(DATA SECTION)
^^^^^^^^

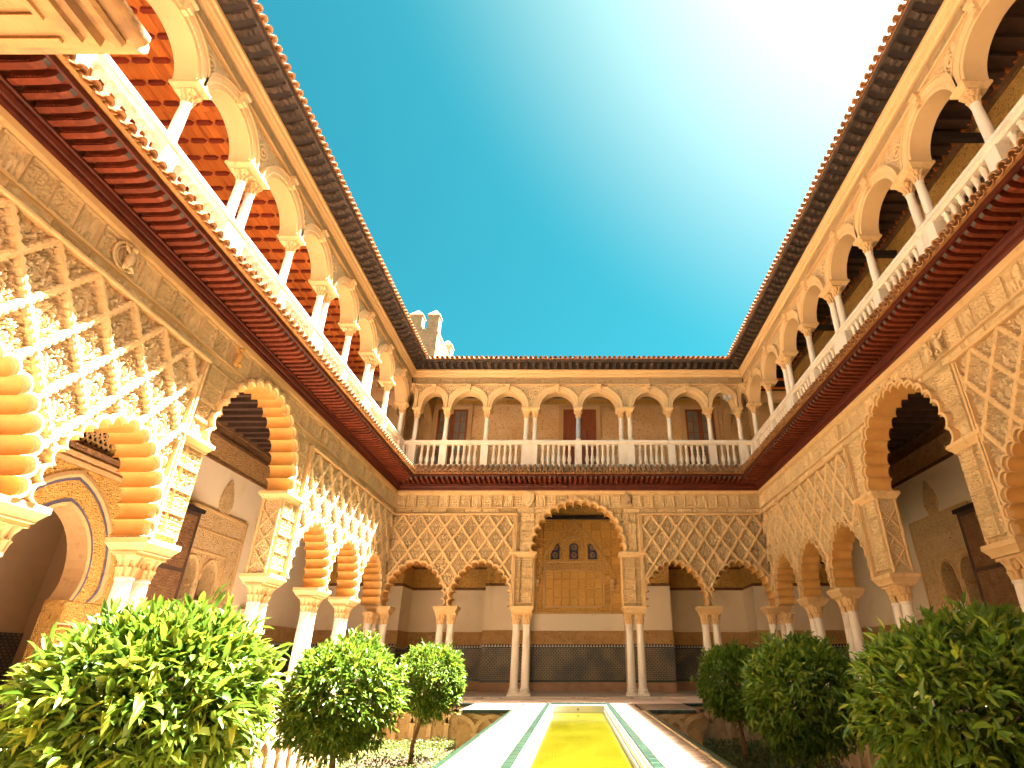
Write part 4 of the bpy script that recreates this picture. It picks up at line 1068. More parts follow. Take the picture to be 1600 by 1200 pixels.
# ------------------------------------------------------------------ upper loggias
def leaf_door(root, cx, w, y, z0, z1, glazed):
    """two-leaf door/window with stone surround"""
    m = MB()
    for o, d in ((0.10, 0.05), (0.20, 0.08)):
        for sx in (-1, 1): m.box(*sorted((cx+sx*(w/2+o-0.10), cx+sx*(w/2+o))), y-d, y+0.01, z0, z1+o-0.1)
        m.box(cx-w/2-o, cx+w/2+o, y-d, y+0.009, z1+o-0.10, z1+o)
    obj('door_surround', m.mesh('door_surround', UP), root)
    for sx in (-1, 1):
        a, b = sorted((cx+sx*0.006, cx+sx*w/2)); fw = 0.085
        m = MB(); m.box(a, a+fw, y-0.05, y+0.02, z0, z1); m.box(b-fw, b, y-0.05, y+0.02, z0, z1)
        m.box(a+fw, b-fw, y-0.05, y+0.02, z1-fw, z1); m.box(a+fw, b-fw, y-0.05, y+0.02, z0, z0+0.9 if glazed else z0+fw)
        if not glazed:
            m.box(a+fw, b-fw, y-0.02, y+0.02, z0, z1-fw)
            zz = z0+fw
            for h in (0.55, 0.22, 0.75, 0.22, 0.7):
                if zz+h > z1-fw: break
                mid = (a+b)/2
                if h > 0.5:
                    m.bbox(a+fw+0.03, mid-0.02, y-0.045, y-0.01, zz+0.03, zz+h-0.03, 0.02); m.bbox(mid+0.02, b-fw-0.03, y-0.045, y-0.01, zz+0.03, zz+h-0.03, 0.02)
                else: m.bbox(a+fw+0.03, b-fw-0.03, y-0.045, y-0.01, zz+0.03, zz+h-0.03, 0.02)
                zz += h
        d = obj('door_leaf', m.mesh('door_leaf', DOOR), root)
        if glazed:
            nx, nz = 2, 5; gx = (b-a-2*fw)/nx; gz = (z1-fw-z0-0.9)/nz
            m = MB()
            for i in range(nx):
                for j in range(nz):
                    obj('pane', MB().box(a+fw+gx*i, a+fw+gx*(i+1), y-0.012, y+0.0, z0+0.9+gz*j, z0+0.9+gz*(j+1)).mesh('pane', GLASS), d)
            for i in range(1, nx): m.box(a+fw+gx*i-0.014, a+fw+gx*i+0.014, y-0.04, y, z0+0.9, z1-fw)
            for j in range(1, nz): m.box(a+fw, b-fw, y-0.038, y, z0+0.9+gz*j-0.014, z0+0.9+gz*j+0.014)
            obj('glazing_bar', m.mesh('glazing_bar', DOOR), d)

PATW = mat('patterned stencil plaster', (0.82,0.62,0.37), (0.70,0.45,0.19), 0.9, 0.8, c3=(0.42,0.21,0.07), s3=15, bumps=(('ridge',10,0.45,0.02),))
def build_back_loggia(root):
    y = 2.6
    m = MB(); m.box(-10.2, 10.2, y, y+0.3, 7.4, 11.4); obj('patterned_wall', m.mesh('patterned_wall', PATW), root)
    m = MB(); m.box(-9.9, 9.9, 0.0, y+0.3, 7.12, 7.395); obj('loggia_floor', m.mesh('loggia_floor', PALEROSE), root)
    m = MB(); m.box(-6.55, 6.55, y-0.02, y, 7.4, 8.05); obj('blue_tile_strip', m.mesh('blue_tile_strip', BLUETILE), root)
    m = MB(); m.box(-6.55, 6.55, y-0.035, y, 11.05, 11.12); m.box(-6.55, 6.55, y-0.05, y, 11.33, 11.4); obj('frieze_moulding', m.mesh('frieze_moulding', UP), root)
    m = MB(); m.box(-6.55, 6.55, y-0.025, y, 11.12, 11.33); obj('carved_frieze', m.mesh('carved_frieze', GOLDST), root)
    m = MB(); m.box(-9.9, 9.9, 0.4, y+0.3, 11.4, 11.5); obj('loggia_ceiling', m.mesh('loggia_ceiling', CEILWOOD), root)
    leaf_door(root, 0.10, 1.42, y, 7.4, 10.85, False)
    leaf_door(root, -5.40, 1.30, y, 7.4, 10.85, True)
    leaf_door(root, 5.30, 1.24, y, 7.4, 10.85, True)
    for sx in (-1, 1):                                    # corner pier with half arch at each end
        m = MB(); m.box(*sorted((sx*6.2, sx*6.55)), 0.42, y, 7.4, 11.4) if False else None
        pts = [(0.42, 9.9)] + [(0.42+1.05*(1-math.cos(math.pi*q/12)), 9.9+0.85*math.sin(math.pi*q/12)) for q in range(13)]
        m = MB(); x = sx*6.42; n = len(pts)
        for (a, b), (c, d) in zip(pts, pts[1:]):
            m.add([(x-0.16, a, b), (x+0.16, a, b), (x+0.16, c, d), (x-0.16, c, d), (x-0.16, a, 11.4), (x+0.16, a, 11.4), (x+0.16, c, 11.4), (x-0.16, c, 11.4)],
                  [(0,1,2,3), (0,3,7,4), (1,5,6,2)])
        m.box(x-0.16, x+0.16, y-0.09, y-0.001, 7.4, 9.9)
        obj('cross_arch', m.mesh('cross_arch', UP), root)

def build_side_loggia(root, left):
    dpt = 3.2 if left else 2.1; zc = 11.22 if left else 11.50
    m = MB(); m.box(0.5, 22.9, dpt, dpt+0.3, 7.4, zc); obj('rear_wall', m.mesh('rear_wall', GOLDST if not left else UPC), root)
    m = MB(); m.box(0.5, 19.99, 0.0, dpt, 7.12, 7.395); obj('loggia_floor', m.mesh('loggia_floor', PALEROSE), root)
    # end wall towards the back corner: basket arch over a door
    xe = 20.05
    pts = [(0.45, 9.55)] + [((0.45+dpt)/2-((dpt-0.45)/2)*math.cos(math.pi*q/14), 9.55+0.62*math.sin(math.pi*q/14)) for q in range(1, 14)] + [(dpt, 9.55)]
    m = MB()
    for (a, b), (c, d) in zip(pts, pts[1:]):
        m.add([(xe, a, b), (xe+0.3, a, b), (xe+0.3, c, d), (xe, c, d), (xe, a, 10.55), (xe+0.3, a, 10.55), (xe+0.3, c, 10.55), (xe, c, 10.55),
               (xe-0.03, a, b), (xe-0.03, c, d), (xe-0.03, c, d+0.3), (xe-0.03, a, b+0.3)], [(0,1,2,3), (0,3,7,4), (1,5,6,2), (8,9,10,11), (8,0,3,9), (11,10,7,4)])
    obj('end_arch', m.mesh('end_arch', UP), root)
    m = MB(); m.box(xe, xe+0.3, 0.42, dpt, 10.55, zc); obj('end_frieze', m.mesh('end_frieze', UPC if left else DARKWOOD), root)
    m = MB(); m.box(xe-0.04, xe, 0.42, dpt, 10.62, 10.70); m.box(xe-0.04, xe, 0.42, dpt, 11.0, 11.1); obj('end_moulding', m.mesh('end_moulding', UP if left else PLANK), root)
    m = MB(); m.box(xe+1.0, xe+1.1, 0.42, dpt, 7.4, 11.2); obj('end_wall', m.mesh('end_wall', UP), root)
    m = MB(); m.bbox(xe+0.93, xe+0.998, 1.2, dpt-0.7, 7.4, 9.6, 0.0); obj('end_door', m.mesh('end_door', DOOR), root)
    if left:
        n = 16; w = (dpt-0.40)/n
        pm = MB().box(-w/2+0.004, w/2-0.004, 0, 2.4, 0, 0.03).mesh('ceiling_plank', PLANK)   # width in x, length in y; laid along the wing
        for i in range(n):
            for j in range(8):
                xs = 0.8+2.405*j
                obj('ceiling_plank', pm, root, (xs, 0.40+w*(i+0.5), zc), (0, 0, -math.pi/2))
        L = 0.36; hx = [(-L/2, 0), (-L/2+0.05, 0.055), (L/2-0.05, 0.055), (L/2, 0), (L/2-0.05, -0.055), (-L/2+0.05, -0.055)]
        vs = [(x*1.0, y*1.0, 0) for y, x in hx]+[(x*0.75, y*0.93, -0.055) for y, x in hx]
        lm = MB().add(vs, [(i, (i+1) % 6, (i+1) % 6+6, i+6) for i in range(6)]+[(6,7,8,9,10,11)]).mesh('ceiling_lath', LATH)
        x = 3.2
        while x < 19.8:
            for i in range(7): obj('ceiling_lath', lm, root, (x, 0.62+0.395*i, zc-0.001))
            x += 0.46
        m = MB(); m.box(0.5, 20.3, 0.38, dpt+0.3, zc+0.035, zc+0.1); obj('ceiling_board', m.mesh('ceiling_board', LATH), root)
    else:
        m = MB(); m.box(0.5, 20.3, 0.38, dpt+0.3, zc+0.12, zc+0.2); obj('ceiling_board', m.mesh('ceiling_board', CEILWOOD), root)
        bmh = MB().box(-0.05, 0.05, 0.38, dpt, 0.0, 0.12).mesh('ceiling_rafter', CEILWOOD)
        x = 2.0
        while x < 20: obj('ceiling_rafter', bmh, root, (x, 0, zc)); x += 0.36
        m = MB(); m.box(0.5, 20.0, dpt-0.09, dpt-0.001, zc-0.13, zc-0.005); obj('wall_plate', m.mesh('wall_plate', BROWN), root)
        bk = MB().box(-0.10, 0.10, dpt-0.13, dpt-0.001, 0, 0.10).mesh('brick_dentil', PLANK)
        x = 2.0
        while x < 20: obj('brick_dentil', bk, root, (x, 0, zc+0.0)); x += 0.36
        tb = MB().box(-0.06, 0.06, 0.36, dpt, 10.82, 11.0).mesh('tie_beam', DARKWOOD)
        for x in (4.6, 8.4, 12.2, 15.95): obj('tie_beam', tb, root, (x, 0, 0))
        for x in (5.2, 7.2, 9.2, 11.2, 13.2, 15.2, 17.2):
            m = MB()
            def arc(r, yy): return [(r*math.cos(math.pi*q/16), yy, 10.0+r*math.sin(math.pi*q/16)) for q in range(17)]
            m.strips([arc(0.52, dpt), arc(0.52, dpt-0.05), arc(0.66, dpt-0.05), arc(0.66, dpt-0.09), arc(0.78, dpt-0.09), arc(0.78, dpt)])
            for s in (-1, 1): m.box(*sorted((s*0.52, s*0.78)), dpt-0.07, dpt, 7.4, 10.0)
            a_ = obj('wall_arch', m.mesh('wall_arch', UP), root, (x, 0, 0))
            pl = [(0.52*math.cos(math.pi*q/16), 10.0+0.52*math.sin(math.pi*q/16)) for q in range(17)]+[(-0.52, 7.4), (0.52, 7.4)]
            obj('door_leaf', MB().prism(pl, dpt-0.02, dpt).mesh('door_leaf', DARKWOOD), a_)  # dark panel painting the shade of a niche inside the blind arch, no door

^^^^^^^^

(GIVEN TASK)
Up to and including the line containing "obj('glazing_bar', m.mesh('glazing_bar', DOOR), d)", repeat every line from the start of the data, but none of the pictures.

(ANSWER TO THIS TASK)
Write part 4 of the bpy script that recreates this picture. It picks up at line 1068. More parts follow. Take the picture to be 1600 by 1200 pixels.
# ------------------------------------------------------------------ upper loggias
def leaf_door(root, cx, w, y, z0, z1, glazed):
    """two-leaf door/window with stone surround"""
    m = MB()
    for o, d in ((0.10, 0.05), (0.20, 0.08)):
        for sx in (-1, 1): m.box(*sorted((cx+sx*(w/2+o-0.10), cx+sx*(w/2+o))), y-d, y+0.01, z0, z1+o-0.1)
        m.box(cx-w/2-o, cx+w/2+o, y-d, y+0.009, z1+o-0.10, z1+o)
    obj('door_surround', m.mesh('door_surround', UP), root)
    for sx in (-1, 1):
        a, b = sorted((cx+sx*0.006, cx+sx*w/2)); fw = 0.085
        m = MB(); m.box(a, a+fw, y-0.05, y+0.02, z0, z1); m.box(b-fw, b, y-0.05, y+0.02, z0, z1)
        m.box(a+fw, b-fw, y-0.05, y+0.02, z1-fw, z1); m.box(a+fw, b-fw, y-0.05, y+0.02, z0, z0+0.9 if glazed else z0+fw)
        if not glazed:
            m.box(a+fw, b-fw, y-0.02, y+0.02, z0, z1-fw)
            zz = z0+fw
            for h in (0.55, 0.22, 0.75, 0.22, 0.7):
                if zz+h > z1-fw: break
                mid = (a+b)/2
                if h > 0.5:
                    m.bbox(a+fw+0.03, mid-0.02, y-0.045, y-0.01, zz+0.03, zz+h-0.03, 0.02); m.bbox(mid+0.02, b-fw-0.03, y-0.045, y-0.01, zz+0.03, zz+h-0.03, 0.02)
                else: m.bbox(a+fw+0.03, b-fw-0.03, y-0.045, y-0.01, zz+0.03, zz+h-0.03, 0.02)
                zz += h
        d = obj('door_leaf', m.mesh('door_leaf', DOOR), root)
        if glazed:
            nx, nz = 2, 5; gx = (b-a-2*fw)/nx; gz = (z1-fw-z0-0.9)/nz
            m = MB()
            for i in range(nx):
                for j in range(nz):
                    obj('pane', MB().box(a+fw+gx*i, a+fw+gx*(i+1), y-0.012, y+0.0, z0+0.9+gz*j, z0+0.9+gz*(j+1)).mesh('pane', GLASS), d)
            for i in range(1, nx): m.box(a+fw+gx*i-0.014, a+fw+gx*i+0.014, y-0.04, y, z0+0.9, z1-fw)
            for j in range(1, nz): m.box(a+fw, b-fw, y-0.038, y, z0+0.9+gz*j-0.014, z0+0.9+gz*j+0.014)
            obj('glazing_bar', m.mesh('glazing_bar', DOOR), d)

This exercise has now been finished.